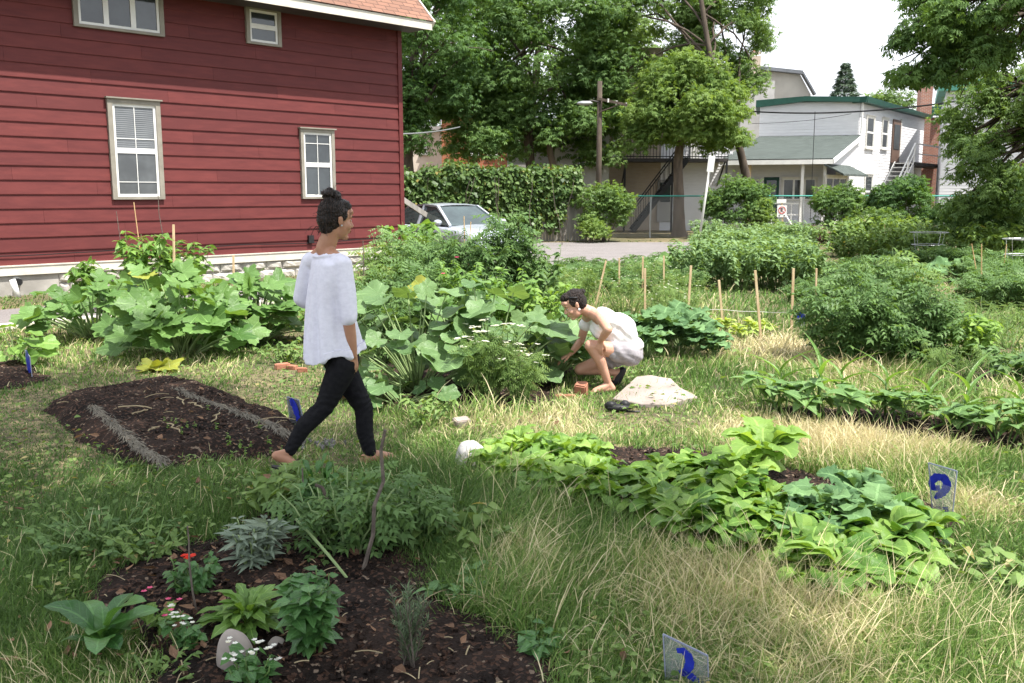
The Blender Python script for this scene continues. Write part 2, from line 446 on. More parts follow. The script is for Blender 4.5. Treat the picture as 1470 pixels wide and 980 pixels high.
def glassm(name, c=(.05, .06, .065), rough=.06):
    m, N, L, out = newmat(name)
    b = N.new('ShaderNodeBsdfPrincipled'); b.inputs['Roughness'].default_value = rough
    b.inputs['Specular IOR Level'].default_value = .8
    n = noise(N, L, 1.6, 3)
    L.new(ramp(N, L, n, [(.35, tuple(k * .5 for k in c)), (.65, c)]), b.inputs['Base Color'])
    L.new(b.outputs[0], out.inputs[0]); return m
M['glass'] = glassm('window_glass')
M['glasslit'] = glassm('window_glass_pale', (.10, .11, .115), .12)
def clearm(name, col=(.9, .95, 1.0), t=.75, rough=.04):
    m, N, L, out = newmat(name)
    g = N.new('ShaderNodeBsdfGlossy'); g.inputs['Roughness'].default_value = rough; g.inputs[0].default_value = (.9, .9, .9, 1)
    tr = N.new('ShaderNodeBsdfTransparent'); tr.inputs[0].default_value = rgb(col)
    df = N.new('ShaderNodeBsdfDiffuse'); df.inputs[0].default_value = (.6, .65, .7, 1)
    fr = N.new('ShaderNodeFresnel'); fr.inputs[0].default_value = 1.5
    a = N.new('ShaderNodeMixShader'); a.inputs[0].default_value = 1 - t; L.new(tr.outputs[0], a.inputs[1]); L.new(df.outputs[0], a.inputs[2])
    b = N.new('ShaderNodeMixShader'); L.new(fr.outputs[0], b.inputs[0]); L.new(a.outputs[0], b.inputs[1]); L.new(g.outputs[0], b.inputs[2])
    L.new(b.outputs[0], out.inputs[0]); return m
M['acrylic'] = clearm('clear_acrylic', (.93, .95, .98), .82)

def sidingm(name, c1, c2, streak=.5):
    """painted lap boards: tone differs from board to board (lf.z) with weathering"""
    m, N, L, out = newmat(name)
    t = lfattr(N, L)[2]
    b = N.new('ShaderNodeBsdfPrincipled'); b.inputs['Roughness'].default_value = .62; b.inputs['Specular IOR Level'].default_value = .25
    tc = N.new('ShaderNodeTexCoord'); mm = N.new('ShaderNodeMapping'); mm.inputs['Scale'].default_value = (1, 1, 6)
    L.new(tc.outputs['Object'], mm.inputs[0])
    n = noise(N, L, 2.2, 6, mm.outputs[0])
    col = ramp(N, L, math_(N, L, 'ADD', math_(N, L, 'MULTIPLY', n, .75), math_(N, L, 'MULTIPLY', t, .3)), [(.3, c2), (.72, c1)])
    L.new(col, b.inputs['Base Color'])
    mm2 = N.new('ShaderNodeMapping'); mm2.inputs['Scale'].default_value = (3, 3, 60); L.new(tc.outputs['Object'], mm2.inputs[0])
    bp = N.new('ShaderNodeBump'); bp.inputs['Strength'].default_value = .25; bp.inputs['Distance'].default_value = .004
    L.new(noise(N, L, 3, 4, mm2.outputs[0]), bp.inputs['Height']); L.new(bp.outputs[0], b.inputs['Normal'])
    L.new(b.outputs[0], out.inputs[0]); return m
M['redsiding'] = sidingm('red_siding', (.158, .036, .033), (.100, .022, .022))
M['whitesiding'] = sidingm('white_siding', (.80, .80, .82), (.66, .66, .68))

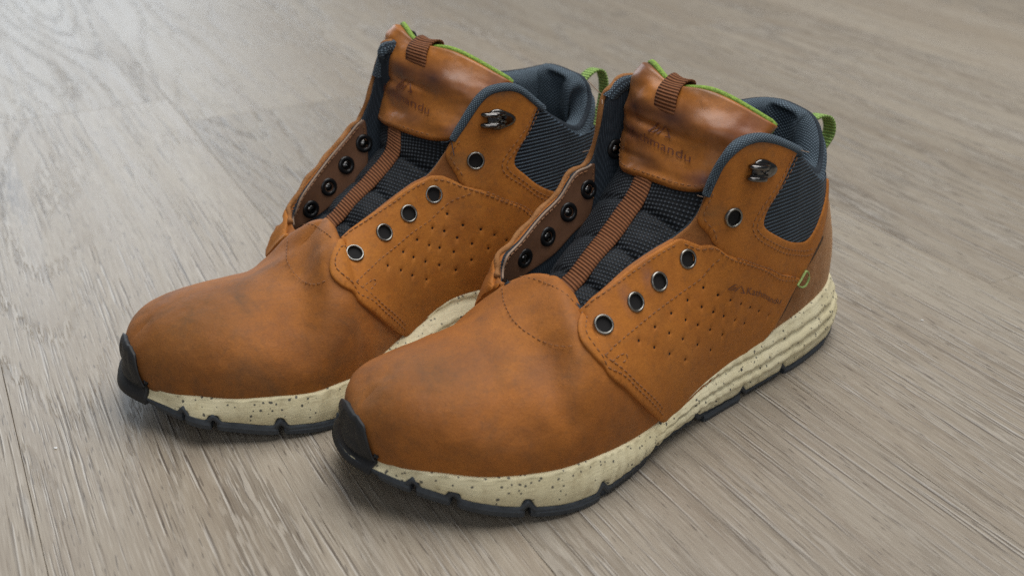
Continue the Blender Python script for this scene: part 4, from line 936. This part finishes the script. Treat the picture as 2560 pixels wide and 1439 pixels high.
    if (no*(OB-OB.mean(0))).sum() < 0: no = -no
    no3 = np.c_[no, np.zeros(nU)]
    zb = np.where(xx > .21, mats["spring"]*(np.clip(xx-.21, 0, 1)/.09)**2, 0)+np.where(xx < .035, .006*((.035-xx)/.035)**2, 0)
    sd = np.minimum(uu, 48-uu)
    th = np.interp(sd, [0, 5, 12, 15, 18, 21, 23, 24], [.0026, .0026, .003, .0045, .0055, .0055, .0045, .0035])
    zm = zb+th+np.interp(sd, [0, 8, 10, 13, 16, 18], [0.001, .0015, .003, .003, .001, 0])
    top = Fp+no3*np.interp(sd, [0, 22, 23.6, 24], [.0030, .0030, .0010, .0008])[:, None]+np.array([0, 0, .0016])
    low_ = np.c_[OB, zm]
    notch_u = np.array(mats['notches']); notch = np.zeros(nU)
    for nu_ in notch_u:
        for c0 in (nu_, 48-nu_): notch = np.maximum(notch, np.clip(1.15-np.linalg.norm(OB-cr(np.array(d['OB']), np.array([c0]))[0], axis=1)/.0030, 0, 1))
    W = np.linspace(0, 1, 23); rowsm = []
    hgt = np.linalg.norm(top-low_, axis=1)
    bul = np.interp(sd, [0, 6, 10, 14, 18, 21.5, 23.6, 24], [.0034, .0034, .0028, .0020, .0016, .0012, -.0008, -.001])
    gam = np.clip((13.2-sd)/2.5, 0, 1)
    for w_ in W:
        base = low_*(1-w_)+top*w_
        base = base+no3*(bul*np.sin(math.pi*np.clip(w_*1.02, 0, 1)**.85))[:, None]
        g = np.zeros(nU)
        for c0, c1 in ((.22, .30), (.44, .62), (.66, .97)):
            cen = c0+(c1-c0)*np.clip((sd-1)/11.5, 0, 1)
            g += .0014*np.exp(-((w_-cen)/.045)**2)-.0006*np.exp(-((w_-cen-.09)/.06)**2)
        base = base-no3*(g*gam)[:, None]
        # vertical nicks above the gaps of the tread
        base = base-no3*(notch*.0028*max(0, 1-w_*3.0))[:, None]+np.array([0, 0, 1.0])*(notch*.0042*max(0, 1-w_*3.0))[:, None]
        base = base+no3*(.0003*np.sin(uu*9+w_*3)*(1 if 0 < w_ < 1 else 0))[:, None]
        rowsm.append(base)
    rowsm.append(top-no3*.0016+np.array([0, 0, .0006])); rowsm.append(Fp-no3*.004+np.array([0, 0, -.001]))
    rowsm.insert(0, np.c_[OB-no*.004, zm-.0008])
    Vm = np.stack(rowsm, 1); mm = Vm.shape[1]
    Fm = grid_faces(nU, mm, True, False, False)
    from_np('midsole', Vm, Fm, M['foam'], root)
    # outsole plate
    inset = np.interp(sd, [0, 9, 14, 17], [-.0002, .0002, .0004, 0.0])
    pr = [(OB-no*(inset+.003)[:, None], zm+.0005+notch*.0035), (OB-no*inset[:, None]+no*.0004, zm+notch*.0038-.0001), (OB-no*inset[:, None]+no*.0002, zb+.0016+notch*.0040+np.interp(sd, [9, 11, 14, 16], [0, .0022, .0022, 0])), (OB-no*(inset+.003)[:, None], zb+.0016+notch*.0030+np.interp(sd, [9, 11, 14, 16], [0, .0022, .0022, 0])), (OB-no*.02, zb+.004)]
    Vo = np.stack([np.c_[a_, b_] for a_, b_ in pr], 1)
    ou = from_np('outsole', Vo, grid_faces(nU, 5, True, False, True), M['rubber'], root)
    # separate tread lugs
    for (ua, ub, o_, zt) in mats['lugs']:
        for side in (0, 1):
            k = 26; us_ = np.linspace(ua, ub, k); us_ = 48-us_ if side else us_
            ob = cr(np.array(d['OB']), us_); xl = ob[:, 0]
            z0 = np.where(xl > .21, mats["spring"]*(np.clip(xl-.21, 0, 1)/.09)**2, 0)+np.where(xl < .035, .006*((.035-xl)/.035)**2, 0)
            du = cr(np.array(d['OB']), us_+.05)-cr(np.array(d['OB']), us_-.05); nl = np.stack([-du[:, 1], du[:, 0]], 1); nl /= np.linalg.norm(nl, axis=1, keepdims=True)
            nl *= np.sign((nl*(ob-OB.mean(0))).sum(1))[:, None]
            tap = np.sin(np.linspace(0, math.pi, k))**.18*.0010-.001
            P_ = [(o_-.0005, z0+zt), (o_+.0003, z0+zt*.55), (o_-.0001, z0+.0003), (o_-.0008, z0), (-.013, z0), (-.014, z0+zt)]
            Vl = np.stack([np.c_[ob+nl*(w__+tap)[:, None], z__] for w__, z__ in P_], 1)
            from_np('tread_lug', Vl, grid_faces(k, 6, False, True, side == 0)+[tuple(range(6)), tuple((k-1)*6+j for j in range(6))[::-1]], M['rubber'], ou, smooth=False)
    # toe bumper: rubber sheet climbing over the tip
    ub = np.linspace(*mats['bump_u'], 60); wts = np.linspace(0, 1, 26)
    f_ = np.linspace(-1, 1, 60)
    topv = np.interp(f_, mats['bump_f'], mats['bump_v'])
    ob = cr(np.array(d['OB']), ub); Fb = cr(F, ub); du = cr(np.array(d['OB']), ub+.05)-cr(np.array(d['OB']), ub-.05); nl = np.stack([-du[:, 1], du[:, 0]], 1); nl /= np.linalg.norm(nl, axis=1, keepdims=True); nl *= np.sign((nl*(ob-OB.mean(0))).sum(1))[:, None]
    zl = mats["spring"]*(np.clip(ob[:, 0]-.21, 0, 1)/.09)**2+.0012
    colz = []
    for i in range(60):
        pts_ = [np.r_[ob[i]+nl[i]*.0018, zl[i]], np.r_[ob[i]*.8+Fb[i, :2]*.2+nl[i]*.0021, zl[i]*.45+Fb[i, 2]*.55], np.r_[Fb[i, :2]+nl[i]*.0026, Fb[i, 2]+.0018]]
        vv_ = np.linspace(.10, 1, 6)*topv[i]
        pts_ += list(on(S, np.stack([np.full(6, ub[i]), np.maximum(vv_, .06)], 1), .0036-.0008*np.linspace(0, 1, 6)**6))
        q_ = resample(np.array(pts_), 1e-9) if False else np.array(pts_)
        l_ = np.r_[0, np.cumsum(np.linalg.norm(np.diff(q_, axis=0), axis=1))]; s_ = np.linspace(0, l_[-1], 26)
        colz.append(np.stack([np.interp(s_, l_, q_[:, j]) for j in range(3)], 1))
    Vb = np.array(colz)
    # moulded triangle: faceted relief in the middle
    nb_ = np.cross(np.gradient(Vb, axis=0), np.gradient(Vb, axis=1)); nb_ /= np.linalg.norm(nb_, axis=-1, keepdims=True)+1e-9
    if nb_[30, 13, 0] < 0: nb_ = -nb_
    FF, WW = np.meshgrid(f_, wts, indexing='ij')
    tri = np.clip(np.minimum(np.minimum((WW-.40)*9, (.90-WW)*9), np.minimum((FF+.80-.25*(WW-.4))*9, (.10-FF-.45*(WW-.4))*9)), 0, 1)
    Vb = Vb-nb_*(tri*.0011)[..., None]
    inn_ = Vb-nb_*.0032
    n0 = 60*26; Fb_ = grid_faces(60, 26); Fb_ += [tuple(x+n0 for x in f)[::-1] for f in grid_faces(60, 26)]
    rim = [(i, 0) for i in range(60)]+[(59, j) for j in range(1, 26)]+[(i, 25) for i in range(58, -1, -1)]+[(0, j) for j in range(24, 0, -1)]
    for a_, b_ in zip(rim, rim[1:]+rim[:1]): Fb_.append((a_[0]*26+a_[1], n0+a_[0]*26+a_[1], n0+b_[0]*26+b_[1], b_[0]*26+b_[1]))
    bo = from_np('toe_bumper', np.concatenate([Vb.reshape(-1, 3), inn_.reshape(-1, 3)]), Fb_, M['bumper'], root)
    bm = bmesh.new(); bm.from_mesh(bo.data); bmesh.ops.recalc_face_normals(bm, faces=bm.faces); bm.to_mesh(bo.data); bm.free()
    return root

BV = [.02, .12, .30, .44, .60, .60, .50, .32, .16, .02]
LUGS = [(23.3, 22.55, .0006, .0045), (22.42, 21.65, .0008, .005), (21.5, 19.9, .0006, .005), (19.75, 17.15, .0004, .0045), (16.95, 13.1, -.0012, .004), (12.85, 10.3, -.0030, .004), (9.4, 6.5, .0016, .0042), (6.2, 4.3, -.003, .004), (4.0, 2.2, .0008, .0036), (2.0, .15, .0008, .0036)]
NOTCH = [22.48, 21.57, 19.82, 17.05, 12.98, 10.15, 6.35, 4.15]
def near_loop(hb):
    a, b_ = hb
    b_ = b_+np.array([-.006, 0, -.008])
    return [b_+[.008, 0, .000], b_+[-.010, 0, .004], b_+[-.0185, .001, .001], b_+[-.021, .001, -.008], b_+[-.014, 0, -.017], b_+[-.003, 0, -.022], b_+[.008, 0, -.024]]
def far_loop(hb):
    a, b_ = hb
    b_ = b_+np.array([-.008, 0, -.010])
    return [b_+[.010, 0, .002], b_+[-.004, 0, .012], b_+[-.0125, 0, .0115], b_+[-.016, 0, .002], b_+[-.0145, 0, -.011], b_+[-.008, 0, -.023], b_+[.006, 0, -.035]]
near = boot('near', 'brown leather hiking boot without laces standing nearer the camera, name pressed into its side', dict(
    spring=.0195, vamp=M['vamp'], orange=M['orange'], lugs=LUGS, notches=NOTCH, heel_loop=near_loop, heel_width=(0, 1, 0.1),
    bump_u=(23.44, 25.75), bump_f=[-1, -.95, -.90, -.85, -.62, -.33, 0, .33, .65, 1], bump_v=BV,
    dents=[((.222, .036, .060), (.012, .007, .010), -.0016), ((.228, .049, .042), (.006, .012, .014), -.0012), ((.247, .044, .040), (.009, .009, .010), -.0011),
           ((.250, .018, .062), (.020, .006, .02), -.0007), ((.215, .020, .073), (.018, .010, .01), .0008), ((.236, .046, .045), (.005, .012, .012), .0009), ((.226, -.012, .066), (.010, .02, .02), -.0010)]))
far = boot('far', 'brown leather hiking boot without laces standing behind the other, darker stains on its toe', dict(
    spring=.0155, vamp=M['vamp_far'], orange=M['orange_far'], lugs=LUGS, notches=NOTCH, heel_loop=far_loop, heel_width=(0, 1, 0.1),
    bump_u=(23.44, 25.75), bump_f=[-1, -.95, -.90, -.85, -.62, -.33, 0, .33, .65, 1], bump_v=BV,
    dents=[((.222, .015, .066), (.012, .010, .012), -.0018), ((.240, .038, .048), (.012, .007, .014), -.0010), ((.226, -.012, .064), (.010, .02, .02), -.0012),
           ((.205, .028, .066), (.010, .008, .012), .0010), ((.258, .020, .056), (.02, .01, .02), .0006)]))

for i, (x, y) in enumerate(D['crumbs']):
    bm = bmesh.new(); bmesh.ops.create_icosphere(bm, subdivisions=2, radius=.00065)
    for v in bm.verts: v.co = Vector((v.co.x*1.5, v.co.y*.9, v.co.z*.5))*(1+.5*mnoise.noise(v.co*1500+Vector((i, 0, 0))))
    me = bpy.data.meshes.new('crumb'); bm.to_mesh(me); bm.free()
    o = link('crumb', me, M['crumb']); o.location = (x, y, .0003); o.rotation_euler = (0, 0, i*1.3)
    o['label'] = ['tiny white crumb lying on the floor left of the rear boot', 'tiny white crumb on the floor far behind the heel loop', 'tiny pale crumb on the floor right of the front boot heel'][i]
    o['category'] = 'crumb'; o['group'] = 'crumbs on the floor'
+++
Print the entries as they stand, first line through the line holding "M['acrylic'] = clearm('clear_acrylic', (.93, .95, .98), .82)", with every picture removed.

The Blender Python script for this scene continues. Write part 2, from line 446 on. More parts follow. The script is for Blender 4.5. Treat the picture as 1470 pixels wide and 980 pixels high.
def glassm(name, c=(.05, .06, .065), rough=.06):
    m, N, L, out = newmat(name)
    b = N.new('ShaderNodeBsdfPrincipled'); b.inputs['Roughness'].default_value = rough
    b.inputs['Specular IOR Level'].default_value = .8
    n = noise(N, L, 1.6, 3)
    L.new(ramp(N, L, n, [(.35, tuple(k * .5 for k in c)), (.65, c)]), b.inputs['Base Color'])
    L.new(b.outputs[0], out.inputs[0]); return m
M['glass'] = glassm('window_glass')
M['glasslit'] = glassm('window_glass_pale', (.10, .11, .115), .12)
def clearm(name, col=(.9, .95, 1.0), t=.75, rough=.04):
    m, N, L, out = newmat(name)
    g = N.new('ShaderNodeBsdfGlossy'); g.inputs['Roughness'].default_value = rough; g.inputs[0].default_value = (.9, .9, .9, 1)
    tr = N.new('ShaderNodeBsdfTransparent'); tr.inputs[0].default_value = rgb(col)
    df = N.new('ShaderNodeBsdfDiffuse'); df.inputs[0].default_value = (.6, .65, .7, 1)
    fr = N.new('ShaderNodeFresnel'); fr.inputs[0].default_value = 1.5
    a = N.new('ShaderNodeMixShader'); a.inputs[0].default_value = 1 - t; L.new(tr.outputs[0], a.inputs[1]); L.new(df.outputs[0], a.inputs[2])
    b = N.new('ShaderNodeMixShader'); L.new(fr.outputs[0], b.inputs[0]); L.new(a.outputs[0], b.inputs[1]); L.new(g.outputs[0], b.inputs[2])
    L.new(b.outputs[0], out.inputs[0]); return m
M['acrylic'] = clearm('clear_acrylic', (.93, .95, .98), .82)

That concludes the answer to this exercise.